What you need to do is think of the possible moves of the knight as a graph, where every position on the board is a node and the possible moves to other position as an edge. There is no need for dijkstra's algorithm, because every edge has the same weight or distance (they are all just as easy or short to do). You can just do a BFS search from your starting point until you reach the end position.

Bishnu
+!, for this specific problem BFS is enough.
TiansHUo
BFS could be enough, but a plain BST will blow up for many queries - you will need to cache which squares you have visited. And then BFS starts looking a bit like Dijkstra's algorithm...
Charles Stewart
+3  A: 

Yes, Dijkstra and BFS will get you the answer, but I think the chess context of this problem provides knowledge that can yield a solution that is much faster than a generic shortest-path algorithm, especially on an infinite chess board.

For simplicity, let's describe the chess board as the (x,y) plane. The goal is to find the shortest path from (x0,y0) to (x1,y1) using only the candidate steps (+-1, +-2) and (+-2, +-2), as described in the question's P.S.

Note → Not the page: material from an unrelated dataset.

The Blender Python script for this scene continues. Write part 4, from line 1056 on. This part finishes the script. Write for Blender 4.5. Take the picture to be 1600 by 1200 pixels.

Here is the new observation: draw a square with corners (x-4,y-4), (x-4,y+4), (x+4,y-4), (x+4,y+4). This set (call it S4) contains 32 points. The shortest path from any of these 32 points to (x,y) requires exactly two moves.

The shortest path from any of the 24 points in the set S3 (defined similarly) to (x,y) requires at least two moves.

Therefore, if |x1-x0|>4 or |y1-y0|>4, the shortest path from (x0,y0) to (x1,y1) is exactly two moves greater than the shortest path from (x0,y0) to S4. And the latter problem can be solved quickly with straightforward iteration.

Let N = max(|x1-x0|,|y1-y0|). If N>=4, then the shortest path from (x0,y0) to (x1,y1) has ceil(N/2) steps.